# Challenge
Every line below should be repeated exactly.

# Supplied material
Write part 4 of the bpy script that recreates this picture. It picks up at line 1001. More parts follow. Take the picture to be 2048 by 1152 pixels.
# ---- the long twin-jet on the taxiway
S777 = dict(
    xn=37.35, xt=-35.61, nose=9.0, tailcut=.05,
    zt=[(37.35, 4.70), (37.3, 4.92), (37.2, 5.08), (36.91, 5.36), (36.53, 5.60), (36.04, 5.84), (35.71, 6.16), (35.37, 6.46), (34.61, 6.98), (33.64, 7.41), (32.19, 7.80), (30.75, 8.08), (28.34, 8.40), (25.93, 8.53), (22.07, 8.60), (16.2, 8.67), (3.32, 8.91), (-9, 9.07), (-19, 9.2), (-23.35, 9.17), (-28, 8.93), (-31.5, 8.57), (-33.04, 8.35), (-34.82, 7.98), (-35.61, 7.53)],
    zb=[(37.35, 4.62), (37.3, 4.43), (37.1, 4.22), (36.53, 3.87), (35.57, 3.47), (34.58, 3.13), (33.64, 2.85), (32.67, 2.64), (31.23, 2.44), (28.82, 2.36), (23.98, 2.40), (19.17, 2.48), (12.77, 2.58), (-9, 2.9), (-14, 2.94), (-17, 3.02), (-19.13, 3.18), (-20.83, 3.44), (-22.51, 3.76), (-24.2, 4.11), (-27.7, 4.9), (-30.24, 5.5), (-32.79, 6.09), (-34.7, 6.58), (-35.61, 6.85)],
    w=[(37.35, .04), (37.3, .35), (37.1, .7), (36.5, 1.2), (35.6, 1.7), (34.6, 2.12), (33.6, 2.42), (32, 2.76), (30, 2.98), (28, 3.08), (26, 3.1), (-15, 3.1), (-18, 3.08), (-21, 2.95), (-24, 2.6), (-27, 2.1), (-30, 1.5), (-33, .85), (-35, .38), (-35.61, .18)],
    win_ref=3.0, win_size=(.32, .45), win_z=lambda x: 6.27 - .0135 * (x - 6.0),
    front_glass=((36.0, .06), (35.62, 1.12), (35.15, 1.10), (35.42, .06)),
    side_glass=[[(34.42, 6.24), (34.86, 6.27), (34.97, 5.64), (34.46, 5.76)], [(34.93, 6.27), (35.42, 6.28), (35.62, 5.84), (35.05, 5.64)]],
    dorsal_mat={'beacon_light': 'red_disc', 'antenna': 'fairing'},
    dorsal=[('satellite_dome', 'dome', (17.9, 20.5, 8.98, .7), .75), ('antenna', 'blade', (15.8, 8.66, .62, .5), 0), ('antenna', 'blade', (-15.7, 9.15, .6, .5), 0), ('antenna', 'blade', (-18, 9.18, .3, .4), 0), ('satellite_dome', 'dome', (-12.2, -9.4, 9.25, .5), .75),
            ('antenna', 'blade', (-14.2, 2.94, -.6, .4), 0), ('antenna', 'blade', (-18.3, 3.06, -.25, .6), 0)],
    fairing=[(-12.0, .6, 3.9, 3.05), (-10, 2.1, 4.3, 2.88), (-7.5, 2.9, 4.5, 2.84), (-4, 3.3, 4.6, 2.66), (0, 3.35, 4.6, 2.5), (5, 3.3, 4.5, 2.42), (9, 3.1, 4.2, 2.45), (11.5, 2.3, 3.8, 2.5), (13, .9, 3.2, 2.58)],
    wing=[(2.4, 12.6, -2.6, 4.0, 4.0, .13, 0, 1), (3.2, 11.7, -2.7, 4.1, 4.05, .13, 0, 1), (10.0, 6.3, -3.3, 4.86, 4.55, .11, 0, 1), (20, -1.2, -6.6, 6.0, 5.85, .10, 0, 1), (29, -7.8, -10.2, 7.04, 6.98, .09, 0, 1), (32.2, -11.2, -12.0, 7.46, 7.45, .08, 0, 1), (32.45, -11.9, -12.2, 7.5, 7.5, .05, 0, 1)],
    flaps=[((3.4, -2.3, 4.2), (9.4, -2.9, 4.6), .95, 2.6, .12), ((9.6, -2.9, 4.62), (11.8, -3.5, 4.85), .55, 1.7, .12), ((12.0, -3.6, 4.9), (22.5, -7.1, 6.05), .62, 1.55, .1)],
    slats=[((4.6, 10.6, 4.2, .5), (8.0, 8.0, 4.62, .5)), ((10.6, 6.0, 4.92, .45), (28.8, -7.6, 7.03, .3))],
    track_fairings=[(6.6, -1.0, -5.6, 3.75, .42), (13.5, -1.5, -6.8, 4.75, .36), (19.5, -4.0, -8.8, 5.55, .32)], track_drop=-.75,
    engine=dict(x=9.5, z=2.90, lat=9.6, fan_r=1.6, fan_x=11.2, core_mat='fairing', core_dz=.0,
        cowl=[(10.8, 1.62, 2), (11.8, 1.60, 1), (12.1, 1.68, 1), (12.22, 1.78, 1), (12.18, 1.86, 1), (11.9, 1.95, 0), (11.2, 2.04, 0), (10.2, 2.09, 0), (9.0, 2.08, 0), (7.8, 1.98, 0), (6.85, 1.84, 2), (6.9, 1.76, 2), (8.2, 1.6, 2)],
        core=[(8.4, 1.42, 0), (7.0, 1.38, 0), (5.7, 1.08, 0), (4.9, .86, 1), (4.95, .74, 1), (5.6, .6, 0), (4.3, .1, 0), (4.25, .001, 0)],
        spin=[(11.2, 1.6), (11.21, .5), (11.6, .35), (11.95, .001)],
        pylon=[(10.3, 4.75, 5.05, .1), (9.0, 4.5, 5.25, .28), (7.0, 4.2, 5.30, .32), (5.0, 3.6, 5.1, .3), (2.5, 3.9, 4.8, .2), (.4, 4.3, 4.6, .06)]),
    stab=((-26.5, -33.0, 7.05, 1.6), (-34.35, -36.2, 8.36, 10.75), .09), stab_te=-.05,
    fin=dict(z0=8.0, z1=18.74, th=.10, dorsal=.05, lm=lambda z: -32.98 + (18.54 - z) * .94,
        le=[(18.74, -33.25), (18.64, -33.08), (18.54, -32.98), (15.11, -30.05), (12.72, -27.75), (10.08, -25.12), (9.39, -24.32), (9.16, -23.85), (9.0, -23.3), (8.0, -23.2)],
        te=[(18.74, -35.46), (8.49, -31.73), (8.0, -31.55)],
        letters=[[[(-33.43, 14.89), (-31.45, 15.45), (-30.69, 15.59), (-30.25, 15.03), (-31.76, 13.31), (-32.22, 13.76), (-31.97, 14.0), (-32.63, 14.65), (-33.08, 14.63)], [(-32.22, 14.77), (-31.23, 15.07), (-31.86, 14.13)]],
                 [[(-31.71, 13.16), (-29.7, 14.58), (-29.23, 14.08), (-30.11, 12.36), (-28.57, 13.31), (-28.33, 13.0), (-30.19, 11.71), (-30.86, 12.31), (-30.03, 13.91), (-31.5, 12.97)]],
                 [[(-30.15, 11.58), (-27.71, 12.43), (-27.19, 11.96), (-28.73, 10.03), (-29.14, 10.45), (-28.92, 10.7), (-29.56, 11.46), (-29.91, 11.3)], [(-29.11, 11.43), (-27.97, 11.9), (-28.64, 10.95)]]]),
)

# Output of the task
Write part 4 of the bpy script that recreates this picture. It picks up at line 1001. More parts follow. Take the picture to be 2048 by 1152 pixels.
# ---- the long twin-jet on the taxiway
S777 = dict(
    xn=37.35, xt=-35.61, nose=9.0, tailcut=.05,
    zt=[(37.35, 4.70), (37.3, 4.92), (37.2, 5.08), (36.91, 5.36), (36.53, 5.60), (36.04, 5.84), (35.71, 6.16), (35.37, 6.46), (34.61, 6.98), (33.64, 7.41), (32.19, 7.80), (30.75, 8.08), (28.34, 8.40), (25.93, 8.53), (22.07, 8.60), (16.2, 8.67), (3.32, 8.91), (-9, 9.07), (-19, 9.2), (-23.35, 9.17), (-28, 8.93), (-31.5, 8.57), (-33.04, 8.35), (-34.82, 7.98), (-35.61, 7.53)],
    zb=[(37.35, 4.62), (37.3, 4.43), (37.1, 4.22), (36.53, 3.87), (35.57, 3.47), (34.58, 3.13), (33.64, 2.85), (32.67, 2.64), (31.23, 2.44), (28.82, 2.36), (23.98, 2.40), (19.17, 2.48), (12.77, 2.58), (-9, 2.9), (-14, 2.94), (-17, 3.02), (-19.13, 3.18), (-20.83, 3.44), (-22.51, 3.76), (-24.2, 4.11), (-27.7, 4.9), (-30.24, 5.5), (-32.79, 6.09), (-34.7, 6.58), (-35.61, 6.85)],
    w=[(37.35, .04), (37.3, .35), (37.1, .7), (36.5, 1.2), (35.6, 1.7), (34.6, 2.12), (33.6, 2.42), (32, 2.76), (30, 2.98), (28, 3.08), (26, 3.1), (-15, 3.1), (-18, 3.08), (-21, 2.95), (-24, 2.6), (-27, 2.1), (-30, 1.5), (-33, .85), (-35, .38), (-35.61, .18)],
    win_ref=3.0, win_size=(.32, .45), win_z=lambda x: 6.27 - .0135 * (x - 6.0),
    front_glass=((36.0, .06), (35.62, 1.12), (35.15, 1.10), (35.42, .06)),
    side_glass=[[(34.42, 6.24), (34.86, 6.27), (34.97, 5.64), (34.46, 5.76)], [(34.93, 6.27), (35.42, 6.28), (35.62, 5.84), (35.05, 5.64)]],
    dorsal_mat={'beacon_light': 'red_disc', 'antenna': 'fairing'},
    dorsal=[('satellite_dome', 'dome', (17.9, 20.5, 8.98, .7), .75), ('antenna', 'blade', (15.8, 8.66, .62, .5), 0), ('antenna', 'blade', (-15.7, 9.15, .6, .5), 0), ('antenna', 'blade', (-18, 9.18, .3, .4), 0), ('satellite_dome', 'dome', (-12.2, -9.4, 9.25, .5), .75),
            ('antenna', 'blade', (-14.2, 2.94, -.6, .4), 0), ('antenna', 'blade', (-18.3, 3.06, -.25, .6), 0)],
    fairing=[(-12.0, .6, 3.9, 3.05), (-10, 2.1, 4.3, 2.88), (-7.5, 2.9, 4.5, 2.84), (-4, 3.3, 4.6, 2.66), (0, 3.35, 4.6, 2.5), (5, 3.3, 4.5, 2.42), (9, 3.1, 4.2, 2.45), (11.5, 2.3, 3.8, 2.5), (13, .9, 3.2, 2.58)],
    wing=[(2.4, 12.6, -2.6, 4.0, 4.0, .13, 0, 1), (3.2, 11.7, -2.7, 4.1, 4.05, .13, 0, 1), (10.0, 6.3, -3.3, 4.86, 4.55, .11, 0, 1), (20, -1.2, -6.6, 6.0, 5.85, .10, 0, 1), (29, -7.8, -10.2, 7.04, 6.98, .09, 0, 1), (32.2, -11.2, -12.0, 7.46, 7.45, .08, 0, 1), (32.45, -11.9, -12.2, 7.5, 7.5, .05, 0, 1)],
    flaps=[((3.4, -2.3, 4.2), (9.4, -2.9, 4.6), .95, 2.6, .12), ((9.6, -2.9, 4.62), (11.8, -3.5, 4.85), .55, 1.7, .12), ((12.0, -3.6, 4.9), (22.5, -7.1, 6.05), .62, 1.55, .1)],
    slats=[((4.6, 10.6, 4.2, .5), (8.0, 8.0, 4.62, .5)), ((10.6, 6.0, 4.92, .45), (28.8, -7.6, 7.03, .3))],
    track_fairings=[(6.6, -1.0, -5.6, 3.75, .42), (13.5, -1.5, -6.8, 4.75, .36), (19.5, -4.0, -8.8, 5.55, .32)], track_drop=-.75,
    engine=dict(x=9.5, z=2.90, lat=9.6, fan_r=1.6, fan_x=11.2, core_mat='fairing', core_dz=.0,
        cowl=[(10.8, 1.62, 2), (11.8, 1.60, 1), (12.1, 1.68, 1), (12.22, 1.78, 1), (12.18, 1.86, 1), (11.9, 1.95, 0), (11.2, 2.04, 0), (10.2, 2.09, 0), (9.0, 2.08, 0), (7.8, 1.98, 0), (6.85, 1.84, 2), (6.9, 1.76, 2), (8.2, 1.6, 2)],
        core=[(8.4, 1.42, 0), (7.0, 1.38, 0), (5.7, 1.08, 0), (4.9, .86, 1), (4.95, .74, 1), (5.6, .6, 0), (4.3, .1, 0), (4.25, .001, 0)],
        spin=[(11.2, 1.6), (11.21, .5), (11.6, .35), (11.95, .001)],
        pylon=[(10.3, 4.75, 5.05, .1), (9.0, 4.5, 5.25, .28), (7.0, 4.2, 5.30, .32), (5.0, 3.6, 5.1, .3), (2.5, 3.9, 4.8, .2), (.4, 4.3, 4.6, .06)]),
    stab=((-26.5, -33.0, 7.05, 1.6), (-34.35, -36.2, 8.36, 10.75), .09), stab_te=-.05,
    fin=dict(z0=8.0, z1=18.74, th=.10, dorsal=.05, lm=lambda z: -32.98 + (18.54 - z) * .94,
        le=[(18.74, -33.25), (18.64, -33.08), (18.54, -32.98), (15.11, -30.05), (12.72, -27.75), (10.08, -25.12), (9.39, -24.32), (9.16, -23.85), (9.0, -23.3), (8.0, -23.2)],
        te=[(18.74, -35.46), (8.49, -31.73), (8.0, -31.55)],
        letters=[[[(-33.43, 14.89), (-31.45, 15.45), (-30.69, 15.59), (-30.25, 15.03), (-31.76, 13.31), (-32.22, 13.76), (-31.97, 14.0), (-32.63, 14.65), (-33.08, 14.63)], [(-32.22, 14.77), (-31.23, 15.07), (-31.86, 14.13)]],
                 [[(-31.71, 13.16), (-29.7, 14.58), (-29.23, 14.08), (-30.11, 12.36), (-28.57, 13.31), (-28.33, 13.0), (-30.19, 11.71), (-30.86, 12.31), (-30.03, 13.91), (-31.5, 12.97)]],
                 [[(-30.15, 11.58), (-27.71, 12.43), (-27.19, 11.96), (-28.73, 10.03), (-29.14, 10.45), (-28.92, 10.7), (-29.56, 11.46), (-29.91, 11.3)], [(-29.11, 11.43), (-27.97, 11.9), (-28.64, 10.95)]]]),
)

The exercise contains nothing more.